Given request: Exclude the pictures, then copy word for word the lines running from the beginning of the records through the line with "q.build('leg', 'pipe', tb_)".

Data provided:
----

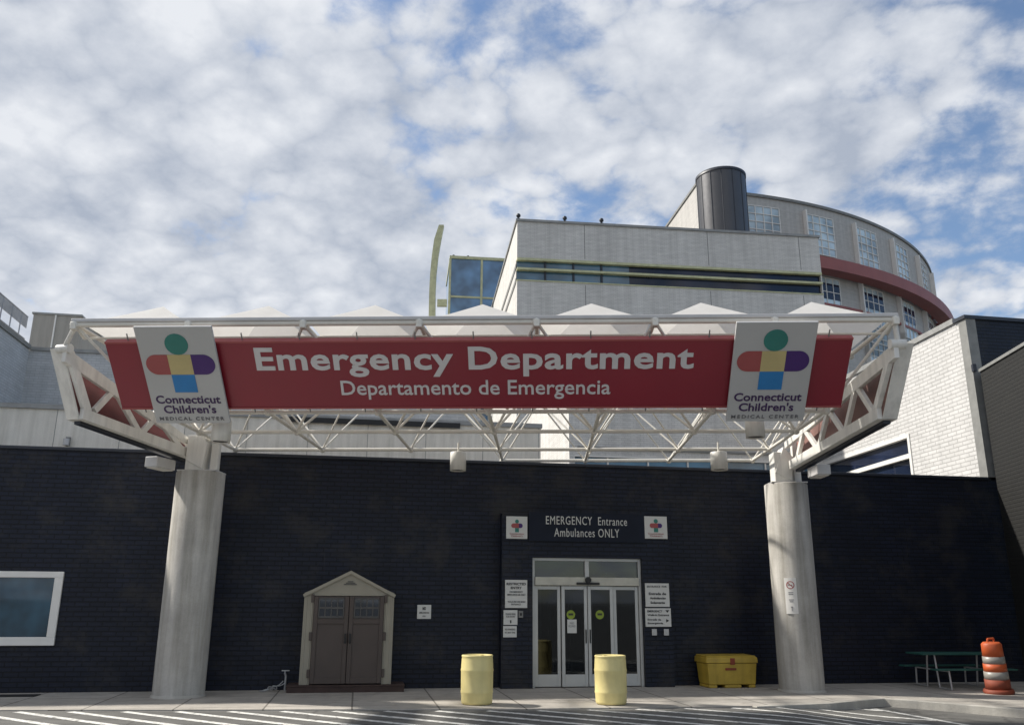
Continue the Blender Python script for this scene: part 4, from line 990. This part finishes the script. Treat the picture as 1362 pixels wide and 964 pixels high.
# picnic table
P = onz(1300, 917.5, 0); px_m = 1136/(P.y*.963-.3)
tb_ = thing('picnic_table', 'green slatted picnic table with grey tube legs beside the traffic drum', 'table', P, WANG*.6)
hl = .97
q = MB()
for i in range(5): q.box(-hl, hl, .38+i*.148, .38+i*.148+.135, .725, .76)
q.build('tabletop', 'table_green', tb_, bevel=.006)
for y0 in (-.10, 1.22):
    q = MB()
    for i in range(2): q.box(-hl+.0, hl, y0+i*.135, y0+i*.135+.12, .42, .45)
    q.build('bench', 'table_green', tb_, bevel=.006)
for sx in (-.62, .62):
    q = MB(); q.path([(sx, .0, .415), (sx, -.04, .02), (sx, .42, .02), (sx, .50, .72)], .021); q.path([(sx, 1.33, .415), (sx, 1.36, .02), (sx, .92, .02), (sx, .80, .72)], .021); q.tube((sx, .0, .40), (sx, 1.33, .40), .018, 8); q.build('leg', 'pipe', tb_)

# traffic drum
P = onz(1329, 922, 0)
td = thing('traffic_drum', 'orange traffic drum with white bands leaning beside the picnic table', 'traffic drum', P, .3)
td.rotation_euler = (R(1.5), R(-3.2), .3); td.scale = (.92, .92, 1)
hD = 1.12
secs = [('body', [(.275, .10), (.27, .30)], 'base_rubber'), ('body', [(.262, .30), (.258, .46)], 'band'), ('body', [(.25, .46), (.247, .62)], 'orange'), ('body', [(.24, .62), (.237, .77)], 'band'), ('body', [(.23, .77), (.22, 1.02), (.18, 1.06), (.01, 1.07)], 'orange')]
for i, (nm, pf, mt) in enumerate(secs):
    lo = [(pf[0][0]-.012, pf[0][1])]; MB().lathe(lo+pf+([(pf[-1][0]-.015, pf[-1][1])] if i < 4 else []), 32).build('white_band' if mt == 'band' else 'orange_band', mt, td)
MB().lathe([(.01, 0), (.32, 0), (.335, .05), (.31, .10), (.27, .102)], 32).build('base', 'base_rubber', td)
q = MB(); q.path([(-.10, 0, 1.05), (-.09, 0, 1.13), (.09, 0, 1.13), (.10, 0, 1.05)], .022, 8); q.build('handle', 'orange', td)

scene.render.engine = 'CYCLES'
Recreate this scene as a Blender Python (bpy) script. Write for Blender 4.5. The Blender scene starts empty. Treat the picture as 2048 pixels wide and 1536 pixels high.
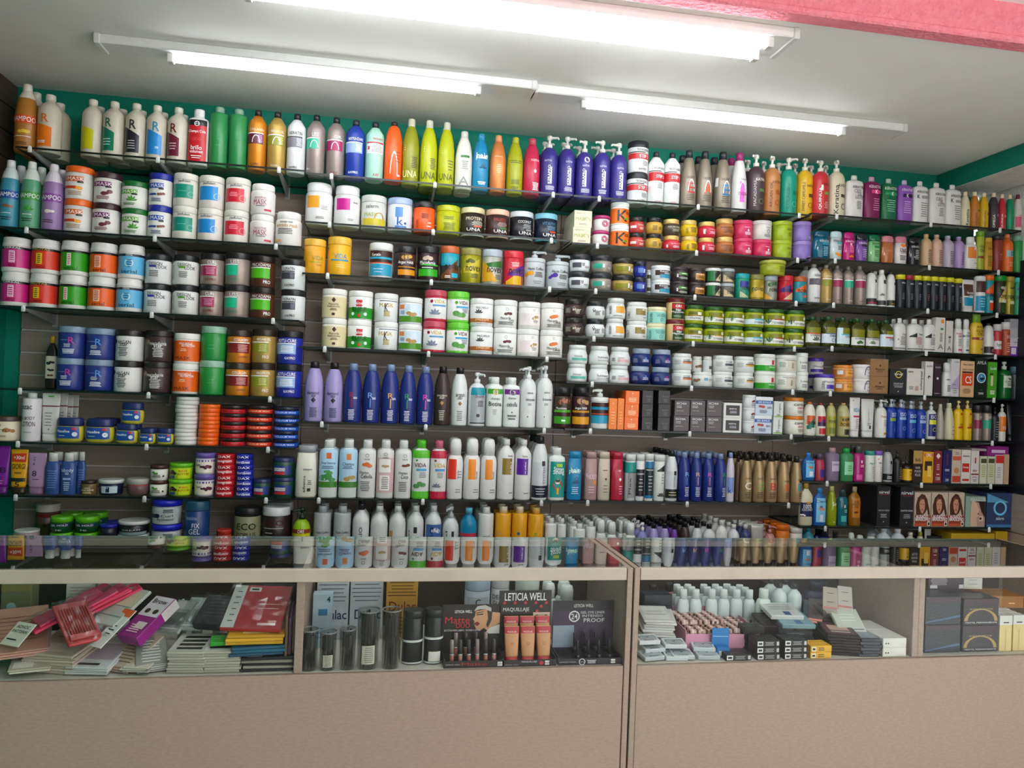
import bpy, bmesh, math, random
from mathutils import Vector, Matrix
random.seed(7)
SC = bpy.context.scene
COL = SC.collection
PI = math.pi

# ------------------------------------------------------------------ camera
CAMZ = 1.55
F_PX = 1500.0
YAW, PITCH, ROLL = 0.17077, 0.00342, 0.03826
_f = Vector((math.sin(YAW)*math.cos(PITCH), math.cos(YAW)*math.cos(PITCH), math.sin(PITCH)))
_r = Vector((math.cos(YAW), -math.sin(YAW), 0)); _u = _r.cross(_f)
RIGHT = math.cos(ROLL)*_r + math.sin(ROLL)*_u
UP = -math.sin(ROLL)*_r + math.cos(ROLL)*_u
FWD = _f
CAM = Vector((0, 0, CAMZ))
cd = bpy.data.cameras.new('camera'); cd.sensor_width = 36; cd.lens = F_PX*36/2048; cd.clip_start = .05
cam = bpy.data.objects.new('camera', cd); COL.objects.link(cam)
M = Matrix((RIGHT, UP, -FWD)).transposed().to_4x4(); M.translation = CAM
cam.matrix_world = M; SC.camera = cam

# ------------------------------------------------------------------ light and exposure
world = bpy.data.worlds.new('world'); SC.world = world; world.use_nodes = True
WB = world.node_tree.nodes['Background']; WB.inputs[0].default_value = (1, .985, .965, 1); WB.inputs[1].default_value = 2.2
TUBE_BACK, TUBE_NEAR, TUBE_ROOM = 15.0, 22.0, 45.0         # emission of the ceiling tubes
SC.view_settings.view_transform = 'Standard'; SC.view_settings.look = 'None'
SC.view_settings.exposure = 0.24; SC.view_settings.gamma = 1.0; SC.view_settings.use_curve_mapping = False
SC.cycles.max_bounces = 8; SC.cycles.transparent_max_bounces = 24
SC.cycles.caustics_reflective = False; SC.cycles.caustics_refractive = False

# ------------------------------------------------------------------ measuring: a line of sight met with a real plane of the shop
def ray(px, py):
    return RIGHT*((px-1024)/F_PX) + UP*(-(py-768)/F_PX) + FWD
def at_y(px, py, Y):
    d = ray(px, py); return CAM + d*(Y/d.y)
def at_z(px, py, Z):
    d = ray(px, py); return CAM + d*((Z-CAMZ)/d.z)
YF = 3.35            # front edge of the glass shelves
YW = 3.67            # back wall
YC0, YC1 = 2.30, 2.77   # display counter, front and back

# ------------------------------------------------------------------ materials
_m = {}
def lin(c): return c/12.92 if c <= .04045 else ((c+.055)/1.055)**2.4
def rgb(h):
    h = h.rstrip('~*-^')
    if len(h) == 3: h = ''.join(a*2 for a in h)
    return tuple(lin(int(h[i:i+2], 16)/255) for i in (0, 2, 4))
def newmat(name):
    m = bpy.data.materials.new(name); m.use_nodes = True
    return m, m.node_tree, m.node_tree.nodes['Principled BSDF']
def mat(h):
    """plastic / print of one colour; suffix ~ clear, * metallic, - matte"""
    if h in _m: return _m[h]
    m, nt, p = newmat('colour_'+h)
    c = rgb(h)
    no = nt.nodes.new('ShaderNodeTexNoise'); no.inputs['Scale'].default_value = 35; no.inputs['Detail'].default_value = 1
    tc = nt.nodes.new('ShaderNodeTexCoord'); nt.links.new(tc.outputs['Object'], no.inputs['Vector'])
    mx = nt.nodes.new('ShaderNodeMix'); mx.data_type = 'RGBA'
    mx.inputs[6].default_value = (*[v*.93 for v in c], 1); mx.inputs[7].default_value = (*[min(1, v*1.05) for v in c], 1)
    nt.links.new(no.outputs['Fac'], mx.inputs[0]); nt.links.new(mx.outputs[2], p.inputs['Base Color'])
    p.inputs['Roughness'].default_value = .34; p.inputs['Specular IOR Level'].default_value = .45
    if h.endswith('~'):
        p.inputs['Transmission Weight'].default_value = .45; p.inputs['Roughness'].default_value = .12; p.inputs['IOR'].default_value = 1.3
    elif h.endswith('*'):
        p.inputs['Metallic'].default_value = .35; p.inputs['Roughness'].default_value = .38
    elif h.endswith('-'):
        p.inputs['Roughness'].default_value = .65; p.inputs['Specular IOR Level'].default_value = .25
    elif h.endswith('^'):
        p.inputs['Roughness'].default_value = .12
    _m[h] = m; return m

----

Output below:
Continue the Blender Python script for this scene: part 4, from line 990. This part finishes the script. Treat the picture as 1362 pixels wide and 964 pixels high.
# picnic table
P = onz(1300, 917.5, 0); px_m = 1136/(P.y*.963-.3)
tb_ = thing('picnic_table', 'green slatted picnic table with grey tube legs beside the traffic drum', 'table', P, WANG*.6)
hl = .97
q = MB()
for i in range(5): q.box(-hl, hl, .38+i*.148, .38+i*.148+.135, .725, .76)
q.build('tabletop', 'table_green', tb_, bevel=.006)
for y0 in (-.10, 1.22):
    q = MB()
    for i in range(2): q.box(-hl+.0, hl, y0+i*.135, y0+i*.135+.12, .42, .45)
    q.build('bench', 'table_green', tb_, bevel=.006)
for sx in (-.62, .62):
    q = MB(); q.path([(sx, .0, .415), (sx, -.04, .02), (sx, .42, .02), (sx, .50, .72)], .021); q.path([(sx, 1.33, .415), (sx, 1.36, .02), (sx, .92, .02), (sx, .80, .72)], .021); q.tube((sx, .0, .40), (sx, 1.33, .40), .018, 8); q.build('leg', 'pipe', tb_)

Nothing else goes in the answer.